In 33-page document, CFK warns Argentina is on brink of third debt crisis

The former president and vice published the document today over concerns Milei is accelerating his dollarization plans, a source said

Former President and Vice President Cristina Fernández de Kirchner (CFK) published a 33-page document on Wednesday morning, arguing that Argentina is on the brink of its third debt crisis and that the Milei government’s economic proposals will spark an irreparable disaster that will prevent the country from developing.

A source close to Kirchner said she had published the text now because she believes Milei is trying to accelerate his plans to dollarize the Argentine economy.

Economy Minister Luis Caputo, whom Kirchner lambasts as a “failed functionary” in the text, responded on X by telling her to learn economics and blaming the past government for the current economic crisis.  

“I invite you to have a little dignity and stay quiet while upstanding Argentines make a huge effort to withstand and overcome the disaster left by your last four years in government,” he said.

CFK accuses Caputo, who at the time of the 2018 IMF deal was Macri’s finance secretary, of going on a “debt safari” that culminated in the government turning to the International Monetary Fund (IMF) when it could no longer service the debts it had taken on. She blames the Fund for kickstarting Argentina’s current cycle of inflation.

With regard to Alberto Fernández’s 2019-2023 government, during which she was Vice President, she accuses the government of mishandling its foreign reserves. This, paired with the disastrous effects of the 2023 drought on state coffers, exacerbated Argentina’s economic crisis. In this context, she argues, the country has seen the rise of the phenomenon of people who are poor despite having formal jobs.

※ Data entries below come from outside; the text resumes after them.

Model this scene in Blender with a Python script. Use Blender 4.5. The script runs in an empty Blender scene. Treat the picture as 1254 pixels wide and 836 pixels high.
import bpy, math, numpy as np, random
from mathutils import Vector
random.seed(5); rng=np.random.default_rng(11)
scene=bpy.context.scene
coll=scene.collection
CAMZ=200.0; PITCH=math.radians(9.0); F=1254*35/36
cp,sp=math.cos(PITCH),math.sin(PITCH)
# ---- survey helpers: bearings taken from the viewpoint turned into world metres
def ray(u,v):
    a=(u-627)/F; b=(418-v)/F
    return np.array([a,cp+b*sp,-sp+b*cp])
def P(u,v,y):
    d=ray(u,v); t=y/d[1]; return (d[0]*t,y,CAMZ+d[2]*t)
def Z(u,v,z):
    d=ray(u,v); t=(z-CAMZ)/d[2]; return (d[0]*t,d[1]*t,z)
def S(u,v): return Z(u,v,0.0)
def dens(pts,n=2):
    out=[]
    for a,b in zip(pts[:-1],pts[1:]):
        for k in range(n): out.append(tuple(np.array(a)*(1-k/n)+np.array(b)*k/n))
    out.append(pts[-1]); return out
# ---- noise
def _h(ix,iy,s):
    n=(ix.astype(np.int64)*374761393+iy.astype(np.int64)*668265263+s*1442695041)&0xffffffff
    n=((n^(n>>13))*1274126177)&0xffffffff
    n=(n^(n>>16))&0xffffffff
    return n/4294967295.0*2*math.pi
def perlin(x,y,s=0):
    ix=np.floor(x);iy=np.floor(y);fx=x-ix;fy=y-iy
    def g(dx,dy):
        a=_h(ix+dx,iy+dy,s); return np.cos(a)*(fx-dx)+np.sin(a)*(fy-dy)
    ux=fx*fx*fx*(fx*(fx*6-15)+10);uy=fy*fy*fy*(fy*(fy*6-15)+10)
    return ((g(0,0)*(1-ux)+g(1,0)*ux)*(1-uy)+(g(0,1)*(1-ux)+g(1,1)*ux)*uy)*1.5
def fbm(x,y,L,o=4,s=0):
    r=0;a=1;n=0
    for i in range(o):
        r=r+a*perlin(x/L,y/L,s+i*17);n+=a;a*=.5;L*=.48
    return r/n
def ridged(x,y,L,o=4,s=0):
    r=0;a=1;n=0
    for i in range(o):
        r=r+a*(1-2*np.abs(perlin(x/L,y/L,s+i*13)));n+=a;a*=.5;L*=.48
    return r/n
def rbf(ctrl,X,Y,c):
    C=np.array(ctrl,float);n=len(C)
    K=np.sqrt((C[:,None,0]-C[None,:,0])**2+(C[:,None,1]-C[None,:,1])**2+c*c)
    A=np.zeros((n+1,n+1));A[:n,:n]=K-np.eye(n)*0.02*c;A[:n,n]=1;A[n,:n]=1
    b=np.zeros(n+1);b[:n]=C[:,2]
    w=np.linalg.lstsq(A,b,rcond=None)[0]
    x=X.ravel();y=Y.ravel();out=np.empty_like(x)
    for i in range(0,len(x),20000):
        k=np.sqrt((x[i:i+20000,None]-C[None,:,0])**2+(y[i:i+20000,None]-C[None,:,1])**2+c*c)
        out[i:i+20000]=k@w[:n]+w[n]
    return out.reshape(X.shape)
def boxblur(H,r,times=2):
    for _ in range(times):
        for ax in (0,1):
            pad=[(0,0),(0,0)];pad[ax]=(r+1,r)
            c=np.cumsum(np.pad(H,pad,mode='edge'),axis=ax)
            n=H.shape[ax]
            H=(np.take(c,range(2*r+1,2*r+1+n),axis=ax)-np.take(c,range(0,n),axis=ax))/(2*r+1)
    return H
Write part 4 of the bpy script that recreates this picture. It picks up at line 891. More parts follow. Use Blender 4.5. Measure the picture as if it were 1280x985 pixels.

She describes Milei’s choice of Caputo as economy minister as “the most worrying” appointment of Macri’s former staff, but also highlights the presence of Macri’s former Central Bank Chief Federico Sturzenegger as an informal advisor. 

She writes that Milei’s government cannot be considered a fourth wave of neoliberalism because its actions so far place it “beyond the disruptive and take [the government] to a place that Argentina has never known.”

The government’s current policies, she warns, have put Argentine society “on the brink of shock” that will trigger increases in “unemployment and social desperation in a kind of planned chaos.” CFK added that she believes the president sees dollarizing the economy as the only way out.

She recognizes the legitimacy of the Milei government — but notes that, while he secured 56% of the presidential vote, his share of the vote in Congress is lower.

While she agrees that Argentina needs to examine the efficiency of the state, she argues that the fiscal deficit is not the root cause of the country’s economic crisis. 

According to Kirchner, dollarization would mean Argentina permanently losing its possibility to develop. Overturning legislation that places restrictions on how Argentina can take debt, enabling the Milei government to take large quantities of dollar–denominated debt, “would mean a truly irreparable catastrophe.”

The former president says that Argentina’s current fragmented Congress “will require a system of parliamentary accord” without falling into tit-for-tat bargaining.

She ends by arguing that trading resources for Argentina’s provinces in exchange for extraordinary executive powers, the ability to take debt, and massive privatizations would be unconstitutional.